Last September I saw the Aurora Theatre’s revival of Oscar Wilde’s Salome. It was like a doughnut, rich and delicious and probably not as healthy as it should be. Also like a doughnut, it had a great big hole in the middle, which was a truly terrible performance of the lead role. Miranda Calderon has probably the greatest name for a performer since Siegfried Jerusalem, and we maybe don’t quite have the culture in which a young woman can weaken a man’s knees by offering to toss him a little green flower, but there’s got to be another way to convey Salome's attractions besides throwing tantrums and badgering the underlings. Her looks are fine, but not really enough to suspend disbelief that anyone would put up with her unrelieved harsh tones. Maybe because I was in Berkeley I kept picturing a slightly drunk sorority girl with an inflated sense of entitlement.

It’s too bad, because the rest of the production made a convincing case for seeing Salome without hearing Strauss. After all, what fades faster than yesterday’s decadence? Mark Jackson, the director, had the cast talk in clipped, stylized tones, which added enough Art Deco vinegar to undercut the overripe jeweled dialogue and renew what the Decadents would have called its strange fascination. Mark Phillips as Jokanaan, half naked for the duration, really did look like a fanatic carved out of white ivory. Best of all was Julia Brothers as Herodias; in fact, by the time Salome’s final monologue rolled around, after an odd, kick-boxy dance, I was so over her that I spent the whole long speech watching the subtle, understated play of expression on Herodias’s face: fear, contempt, horror, and finally amused indifference.

I had prepped by watching once again Nazimova’s 1923 film, one of those extravagant masterpieces of silent-film making. It’s notorious for the sets and costumes based on Aubrey Beardsley and for the rumors that Nazimova insisted everyone involved in the film had to be gay in tribute to Wilde, and also for bombing and thereby pretty much ending Nazimova’s screen career. But if you get past the Hollywood Babylon reputation it’s a wonderful and provocative production, not silly or camp. And Nazimova is fantastic – except for the occasional close-up you wouldn’t believe that the actress was a middle aged woman and not actually a selfishly petulant, seductive teen. And that’s decadence done right.

2 comments:

Civic Center said...

Herodias can easily steal either the play or the opera, neither of which I particularly enjoy. She's also got the best line in the opera: "Der Mond ist wie Der Mond. Das ist Alles," which roughly translates as "The moon is just the moon. That is all." In other words, get over your poetic speeches comparing the moon to everything else in the world, you fools.

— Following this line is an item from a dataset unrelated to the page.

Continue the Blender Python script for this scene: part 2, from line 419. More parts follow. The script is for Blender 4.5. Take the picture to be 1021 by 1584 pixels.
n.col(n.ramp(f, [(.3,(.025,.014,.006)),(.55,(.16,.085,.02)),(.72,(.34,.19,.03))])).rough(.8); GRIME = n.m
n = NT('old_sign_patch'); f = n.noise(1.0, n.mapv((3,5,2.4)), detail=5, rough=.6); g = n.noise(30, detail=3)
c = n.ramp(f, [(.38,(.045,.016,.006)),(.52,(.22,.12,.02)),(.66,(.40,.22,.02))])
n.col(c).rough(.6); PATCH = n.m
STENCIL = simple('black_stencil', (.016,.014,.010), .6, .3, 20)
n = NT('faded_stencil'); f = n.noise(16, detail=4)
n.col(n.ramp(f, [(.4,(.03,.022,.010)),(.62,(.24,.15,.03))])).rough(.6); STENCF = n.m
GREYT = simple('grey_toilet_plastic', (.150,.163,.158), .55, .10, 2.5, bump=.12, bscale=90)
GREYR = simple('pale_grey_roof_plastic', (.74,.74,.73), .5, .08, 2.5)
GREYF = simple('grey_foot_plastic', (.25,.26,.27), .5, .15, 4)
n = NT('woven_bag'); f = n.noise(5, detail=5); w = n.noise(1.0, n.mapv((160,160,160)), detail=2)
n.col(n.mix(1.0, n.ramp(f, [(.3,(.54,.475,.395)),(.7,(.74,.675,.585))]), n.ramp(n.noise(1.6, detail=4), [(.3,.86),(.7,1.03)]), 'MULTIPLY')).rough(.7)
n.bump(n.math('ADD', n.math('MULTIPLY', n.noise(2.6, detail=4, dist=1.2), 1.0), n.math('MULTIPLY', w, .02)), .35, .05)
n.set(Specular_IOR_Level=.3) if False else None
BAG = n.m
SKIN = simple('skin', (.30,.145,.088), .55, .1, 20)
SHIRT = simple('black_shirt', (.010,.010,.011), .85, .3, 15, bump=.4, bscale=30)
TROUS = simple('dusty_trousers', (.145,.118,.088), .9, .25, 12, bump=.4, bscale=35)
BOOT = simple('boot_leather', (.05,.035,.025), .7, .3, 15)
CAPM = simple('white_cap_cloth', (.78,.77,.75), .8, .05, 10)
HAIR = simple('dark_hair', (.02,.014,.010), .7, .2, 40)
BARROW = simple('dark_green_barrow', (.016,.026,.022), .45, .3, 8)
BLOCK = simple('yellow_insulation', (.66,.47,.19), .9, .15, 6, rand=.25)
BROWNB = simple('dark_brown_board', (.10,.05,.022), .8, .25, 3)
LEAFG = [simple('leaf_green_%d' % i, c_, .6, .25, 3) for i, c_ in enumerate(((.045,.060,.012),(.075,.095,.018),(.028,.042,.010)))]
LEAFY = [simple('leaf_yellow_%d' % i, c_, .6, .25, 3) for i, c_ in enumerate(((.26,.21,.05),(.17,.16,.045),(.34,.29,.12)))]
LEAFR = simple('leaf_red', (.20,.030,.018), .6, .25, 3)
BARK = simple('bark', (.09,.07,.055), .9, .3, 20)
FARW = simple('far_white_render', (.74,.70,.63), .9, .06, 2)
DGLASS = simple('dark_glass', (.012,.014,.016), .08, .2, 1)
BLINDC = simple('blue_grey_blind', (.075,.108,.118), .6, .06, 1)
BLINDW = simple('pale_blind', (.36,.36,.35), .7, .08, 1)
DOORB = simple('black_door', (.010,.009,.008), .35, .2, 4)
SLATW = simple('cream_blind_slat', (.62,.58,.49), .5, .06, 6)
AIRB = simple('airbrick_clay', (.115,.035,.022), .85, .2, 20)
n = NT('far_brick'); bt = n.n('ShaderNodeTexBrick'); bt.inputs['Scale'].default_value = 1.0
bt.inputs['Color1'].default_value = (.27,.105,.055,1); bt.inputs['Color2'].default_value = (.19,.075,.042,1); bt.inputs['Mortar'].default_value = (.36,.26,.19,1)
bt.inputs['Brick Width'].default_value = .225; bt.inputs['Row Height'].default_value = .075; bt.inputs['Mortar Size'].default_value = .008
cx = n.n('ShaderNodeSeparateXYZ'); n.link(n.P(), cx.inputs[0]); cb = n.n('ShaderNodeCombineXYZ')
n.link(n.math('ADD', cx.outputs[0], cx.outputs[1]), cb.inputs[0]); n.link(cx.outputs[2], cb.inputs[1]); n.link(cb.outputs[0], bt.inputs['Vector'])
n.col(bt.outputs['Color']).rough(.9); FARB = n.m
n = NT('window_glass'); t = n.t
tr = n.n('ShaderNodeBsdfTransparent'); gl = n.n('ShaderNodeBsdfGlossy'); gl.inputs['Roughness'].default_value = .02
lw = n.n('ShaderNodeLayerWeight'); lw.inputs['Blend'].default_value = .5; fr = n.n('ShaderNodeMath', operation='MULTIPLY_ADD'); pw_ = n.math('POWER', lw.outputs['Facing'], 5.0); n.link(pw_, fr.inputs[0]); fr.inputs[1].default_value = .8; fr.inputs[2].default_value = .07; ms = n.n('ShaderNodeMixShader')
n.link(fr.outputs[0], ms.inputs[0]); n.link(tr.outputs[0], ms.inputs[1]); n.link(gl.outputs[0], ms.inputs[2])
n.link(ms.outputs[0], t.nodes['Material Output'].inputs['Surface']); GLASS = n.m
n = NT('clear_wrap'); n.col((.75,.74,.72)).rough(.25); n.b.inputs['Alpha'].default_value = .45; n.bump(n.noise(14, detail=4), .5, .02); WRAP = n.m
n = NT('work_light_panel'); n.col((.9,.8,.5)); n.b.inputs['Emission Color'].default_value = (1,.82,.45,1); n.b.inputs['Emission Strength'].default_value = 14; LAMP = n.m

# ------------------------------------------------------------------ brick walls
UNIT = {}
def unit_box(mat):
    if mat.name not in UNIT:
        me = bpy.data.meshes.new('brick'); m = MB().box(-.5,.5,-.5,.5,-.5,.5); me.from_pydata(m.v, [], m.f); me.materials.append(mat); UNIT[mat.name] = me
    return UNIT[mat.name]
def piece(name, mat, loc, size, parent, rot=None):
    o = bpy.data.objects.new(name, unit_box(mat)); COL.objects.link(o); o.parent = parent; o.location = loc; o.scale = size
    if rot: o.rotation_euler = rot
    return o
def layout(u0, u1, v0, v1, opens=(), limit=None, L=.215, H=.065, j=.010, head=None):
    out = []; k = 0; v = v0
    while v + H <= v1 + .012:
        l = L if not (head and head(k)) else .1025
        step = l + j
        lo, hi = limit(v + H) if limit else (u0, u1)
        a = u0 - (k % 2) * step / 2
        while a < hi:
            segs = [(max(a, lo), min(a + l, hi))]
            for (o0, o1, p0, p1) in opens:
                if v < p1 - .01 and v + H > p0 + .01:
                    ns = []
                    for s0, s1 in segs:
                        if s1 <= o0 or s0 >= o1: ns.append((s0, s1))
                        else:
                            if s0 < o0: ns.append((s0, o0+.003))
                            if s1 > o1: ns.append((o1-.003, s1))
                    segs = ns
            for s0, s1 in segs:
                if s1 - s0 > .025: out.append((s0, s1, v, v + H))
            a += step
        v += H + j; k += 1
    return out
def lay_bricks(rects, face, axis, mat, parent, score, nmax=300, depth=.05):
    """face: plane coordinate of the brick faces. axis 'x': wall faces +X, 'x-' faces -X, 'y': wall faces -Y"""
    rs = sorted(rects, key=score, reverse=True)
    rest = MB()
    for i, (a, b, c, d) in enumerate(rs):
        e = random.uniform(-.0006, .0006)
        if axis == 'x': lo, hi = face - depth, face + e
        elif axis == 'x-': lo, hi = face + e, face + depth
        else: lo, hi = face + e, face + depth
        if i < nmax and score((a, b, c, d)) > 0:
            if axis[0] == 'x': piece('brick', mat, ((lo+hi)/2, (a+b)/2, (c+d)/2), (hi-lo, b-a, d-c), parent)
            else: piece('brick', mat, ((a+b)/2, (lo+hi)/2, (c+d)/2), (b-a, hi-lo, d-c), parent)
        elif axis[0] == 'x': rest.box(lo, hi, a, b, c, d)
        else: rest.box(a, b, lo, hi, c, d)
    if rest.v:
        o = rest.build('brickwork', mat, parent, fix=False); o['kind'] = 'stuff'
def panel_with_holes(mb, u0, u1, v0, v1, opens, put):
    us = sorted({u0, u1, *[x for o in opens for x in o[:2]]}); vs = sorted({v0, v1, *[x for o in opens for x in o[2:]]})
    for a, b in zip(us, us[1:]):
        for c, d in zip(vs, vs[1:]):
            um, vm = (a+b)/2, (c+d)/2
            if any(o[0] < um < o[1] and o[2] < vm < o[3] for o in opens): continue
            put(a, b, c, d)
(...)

My dislike for the piece came from being a supernumerary soldier onstage for the entire opera in the early 1990s at the San Francisco Opera, when Maria Ewing was doing her celebrated interpretation of Salome in her ex-husband Peter Hall's production. That's the one where Ms. Ewing ended the Dance of the Seven Veils in the buff at the front of the stage scaring the front-row orchestra patrons.

The Herodias in that production was none other than the great Leonie Rysanek who knew 400 ways to upstage another performer and during the course of that run we saw at least 200 of them, from fanning herself vigorously whenever Salome had a soliloquy to sauntering over to John The Baptist's cistern and sticking her tongue out at him. We had a very hard time keeping a straight face.

Patrick J. Vaz said...

And here I thought the moon was like a white rose on a silver platter, just like the Princess Salome!

I saw those Salome performances with Ewing (and, apparently, you) -- that was part of the Strauss festival either the summer I moved back home or the one after, which would put it at '92 or '93. I'm embarrassed to admit I forgot that Rysanek was Herodias. Of course, being up in the dress circle I couldn't see as many of her hilarious antics. I think Ewing decided T&A was a good substitute for hitting all the notes.